Data were taken from the ESS survey: https://www.europeansocialsurvey.org/
Data analysis was carried out at different levels of measurement: nominal, ordinal, quantitative, and quotient.
(a) Nominal/ ordinal x nominal/ ordinal variable
Analysis steps: Cross-tabulation with column percentages; test of independence, i.e. chi-squared test, bootstrapped Chi2, Fisher's exact test; a measure of the strength of association, mosaic or bar/column plot by category of the other variable.
Description of variables:
- ordinal variable called "psppipla" - degree of conviction about the impact on the political system (Not at all; Very little; Some; A lot; A great deal)
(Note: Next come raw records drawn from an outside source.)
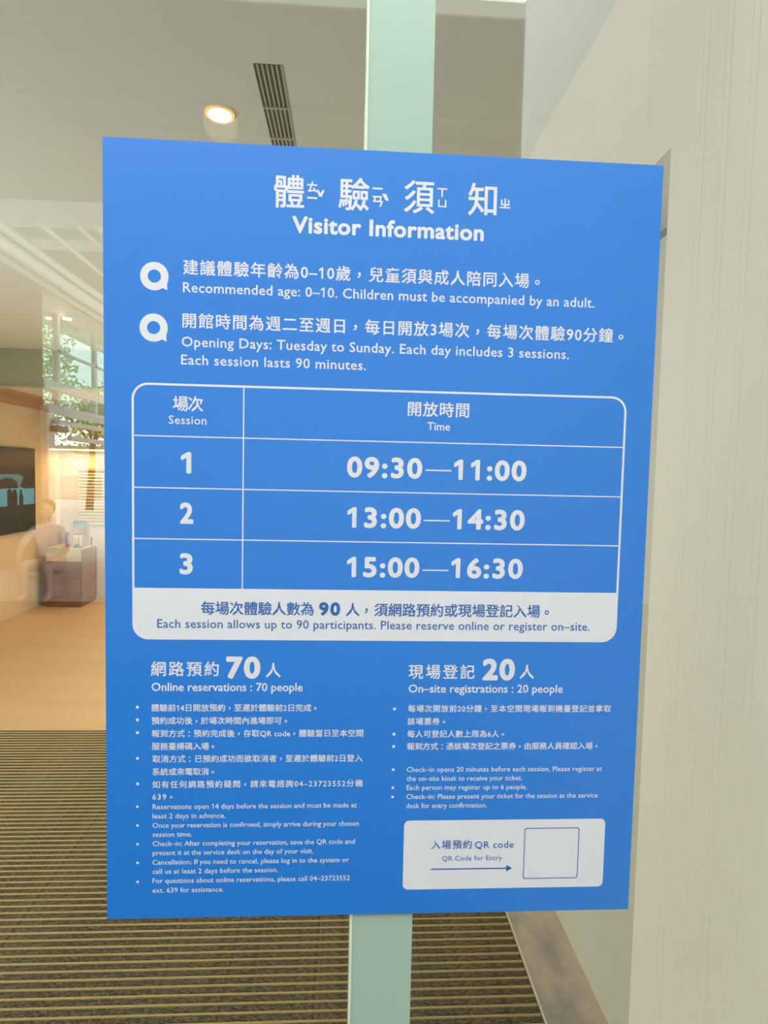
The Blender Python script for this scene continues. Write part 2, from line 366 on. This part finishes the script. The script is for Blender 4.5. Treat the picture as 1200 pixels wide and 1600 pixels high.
flat('arrow', [[(360.8, 788.1), (449, 788.1), (449, 789.6), (360.8, 789.6)], [(448, 784.9), (454.8, 788.85), (448, 792.8)]], M['ink_blue'], Y2)

# lettering: glyph outlines from the built-in font, one flat mesh per printed line
import numpy as np
_cache = {}
CAP = .7
def _eval(body, res):
    c = bpy.data.curves.new('glyph', 'FONT'); c.body = body; c.size = 1; c.resolution_u = res
    o = bpy.data.objects.new('glyph', c); COL.objects.link(o)
    dg = bpy.context.evaluated_depsgraph_get(); dg.update()
    me = bpy.data.meshes.new_from_object(o.evaluated_get(dg))
    v = np.zeros(len(me.vertices)*3); me.vertices.foreach_get('co', v); v = v.reshape(-1, 3)
    f = [tuple(p.vertices) for p in me.polygons]
    bpy.data.objects.remove(o); bpy.data.curves.remove(c); bpy.data.meshes.remove(me)
    return v, f
_w0 = None
def glyph(ch, res):
    global _w0
    if (ch, res) in _cache: return _cache[(ch, res)]
    if _w0 is None:
        v, f = _eval('||', 1); _w0 = v[:, 0].max()-v[:, 0].min()
    v, f = _eval('|'+ch+'|', 1); adv = v[:, 0].max()-v[:, 0].min()-_w0
    if ch == ' ': g = (np.zeros((0, 3)), [], adv)
    else:
        v, f = _eval(ch, res)
        if ch == '1':                   # the print's figure one: a stem with a slanted flag
            s0 = adv*.46; s1 = s0+.082; fl = s0-.155
            v = np.array([(s0, 0, 0), (s1, 0, 0), (s1, CAP, 0), (s0+.012, CAP, 0), (fl, CAP-.125, 0), (fl, CAP-.215, 0), (s0, CAP-.105, 0)]); f = [(0, 1, 2, 6), (2, 3, 6), (3, 4, 5, 6)]
        if ch in '，。' and len(v):     # centred punctuation
            c = (v.max(0)+v.min(0))/2; v = v - np.array([c[0]-adv*.46, c[1]-.30, 0])
        if ch == '：' and len(v):
            c = (v.max(0)+v.min(0))/2; v = v - np.array([c[0]-adv*.5, 0, 0])
        g = (v, f, adv)
    _cache[(ch, res)] = g; return g
def capheight():
    v, f, a = glyph('H', 2); return v[:, 1].max()-v[:, 1].min()
CAP = capheight()
_k, _f, CJKW = glyph('同', 3)
CJKC = (_k[:, 1].max()+_k[:, 1].min())/2
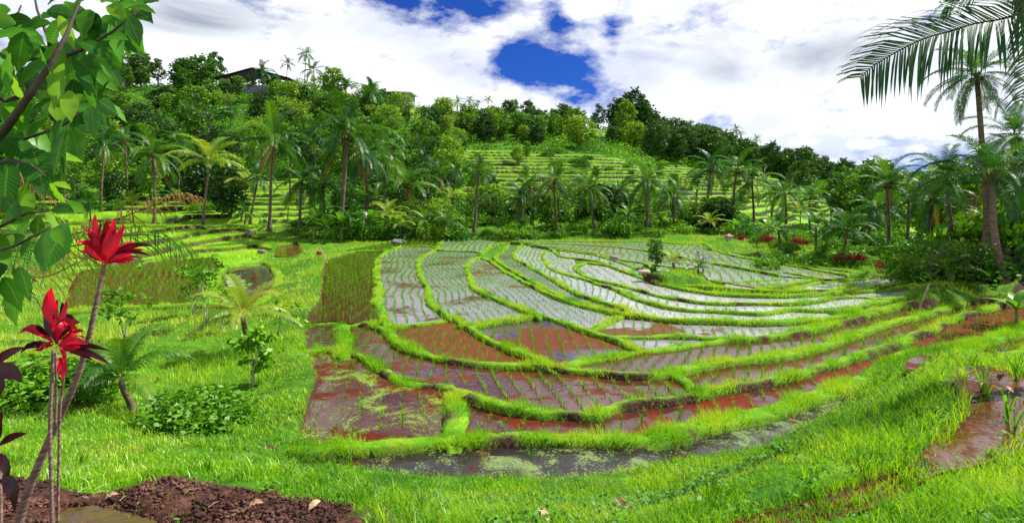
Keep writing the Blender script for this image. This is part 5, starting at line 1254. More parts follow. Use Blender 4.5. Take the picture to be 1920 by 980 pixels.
# ------------------------------------------------------------------ red cordylines
def cordyline(base, stems, leaves, label):
    X, Y = at(*base); z = gz(X, Y)
    root = empty('cordyline', (X, Y, z - .03)); tag(root, label, 'red leaved plant'); O = Vector((X, Y, z - .03))
    for pts, ra, rb in stems:
        q = [P3(*p) - O for p in pts]; cq = [Vector(tuple(p)) for p in catmull([tuple(p) for p in q], .022)]
        mb = MB(); n_ = len(cq); mb.tube(cq, [(ra * (1 - i / n_) + rb * i / n_) for i in range(n_)], 7, .07); mb.build('stem', M_STEM, root, True)
    for mt, nm, lv in (leaves):
        out = ([], [], [])
        for (ax, ay, mx_, my_, tx_, ty_, w, d, tone) in lv:
            a = P3(ax, ay, d) - O; m_ = P3(mx_, my_, d - r0.uniform(-.08, .14)) - O; t = P3(tx_, ty_, d - r0.uniform(-.10, .16)) - O
            pts = curve3(a, m_ * 1.0, t, 7)
            strip(out, pts, [q * w * .74 / F * d * .5 for q in (.18, .55, .9, 1.0, .85, .5, .03)], Vector((r0.normal(0, .25), -1, .5 + r0.normal(0, .2))).normalized(), tone, .30, .14)
        link(nm, out_mesh(nm, out, mt, True), root)
dC = 3.65
cordyline((35, dC), [([(32, 1000, dC), (50, 930, dC), (90, 830, dC), (140, 720, dC), (165, 640, dC), (180, 570, dC), (196, 492, dC)], .027, .012)],
    [(M_CORD, 'red_leaves', [(195,492,182,445,178,400,34,dC-.04,.85),(198,492,225,455,232,420,34,dC-.06,.95),(196,492,172,446,140,456,20,dC,.8),(194,492,166,462,146,474,14,dC-.03,.85),(200,490,225,462,252,452,22,dC,.75),(198,494,235,470,272,468,20,dC-.03,.7),(197,495,230,480,255,488,16,dC-.02,.85),(194,492,205,450,200,412,30,dC+.04,.35),(194,490,176,440,160,428,15,dC+.05,.6),(192,490,188,460,172,440,22,dC+.05,.7),(198,490,215,440,212,408,22,dC+.03,.75),(200,492,240,462,262,462,15,dC+.02,.8),(199,493,230,476,248,478,14,dC-.08,.85),(196,492,165,470,158,456,14,dC-.06,.9),(197,490,205,460,206,428,26,dC-.10,.6),(199,494,222,484,238,494,12,dC-.04,.7)]),
     (M_MAROON, 'dark_leaves', [(198,492,240,448,288,462,16,dC+.04,.6),(196,494,228,458,284,480,16,dC-.05,.95),(196,492,186,450,190,408,26,dC+.06,.3),(197,494,225,490,232,492,12,dC,.6),(195,493,170,478,158,462,14,dC,.5),(199,493,240,466,268,474,12,dC-.02,.4),(200,494,232,478,262,482,11,dC-.03,.3),(194,494,200,470,186,430,18,dC+.02,.2)])],
    'tall thin cordyline leaning right with the higher crimson rosette')
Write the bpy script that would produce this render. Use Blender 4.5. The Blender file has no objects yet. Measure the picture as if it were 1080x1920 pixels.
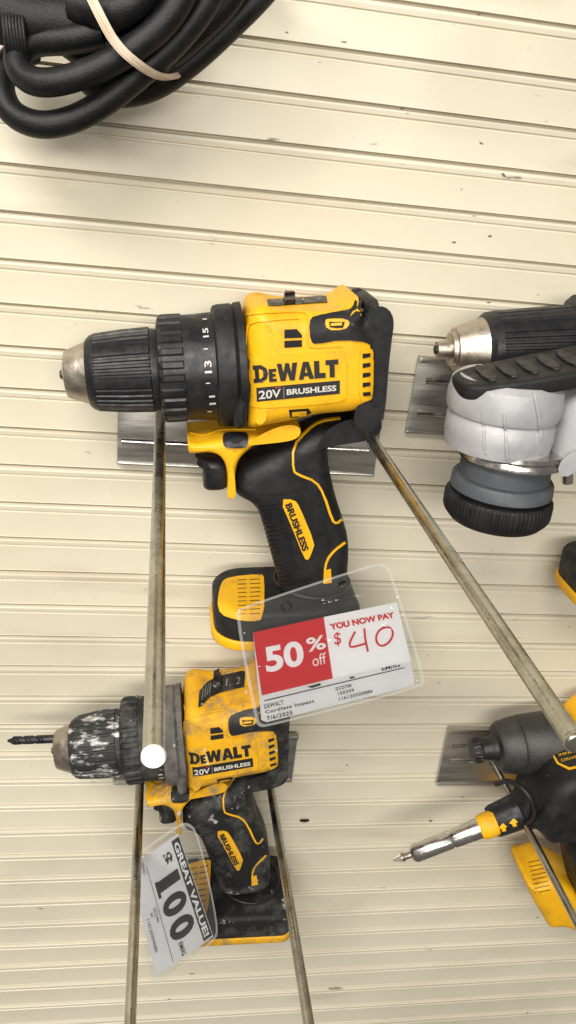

- nominal variable called "vote01" - did the person vote? (YES, NO)
(b) Nominal/ ordinal x quantitative variable
Descriptive statistics (means, variances, IQR, etc.) by group by category of the second variable; test of independence, i.e. t-student, ANOVA, regression or their non-parametric equivalents; a measure of the strength of association: R2 from regression; box plot or density plot or histogram of a quantitative variable by grouping by category of nominal/order variable
Description of variables:
- independent variable votes: nominal variable called "vote01" - whether the person participates in the election
- dependent variable police: quantitative variable called "trstplc" - how much does the person trust the police (NO 0-10 complete trust)
(c) Quantitative x quantitative variable
Descriptive statistics (mean, variance, IQR, etc.) of both variables; Pearson correlation or R2 from regression; scatter plot with a line of best fit
Description of variables:
- independent variable comp: quantitative variable called "netustm" - how much a person uses the computer (in minutes)
- dependent variable confidence: quantitative variable called "pplhlp" - how much do you think that others are likely to try to be helpful, or are they only concerned about themselves? (people only care about themselves 0-10 people are helpful)
Project was done for the Statistics course 2022/2023 at the Jagiellonian University.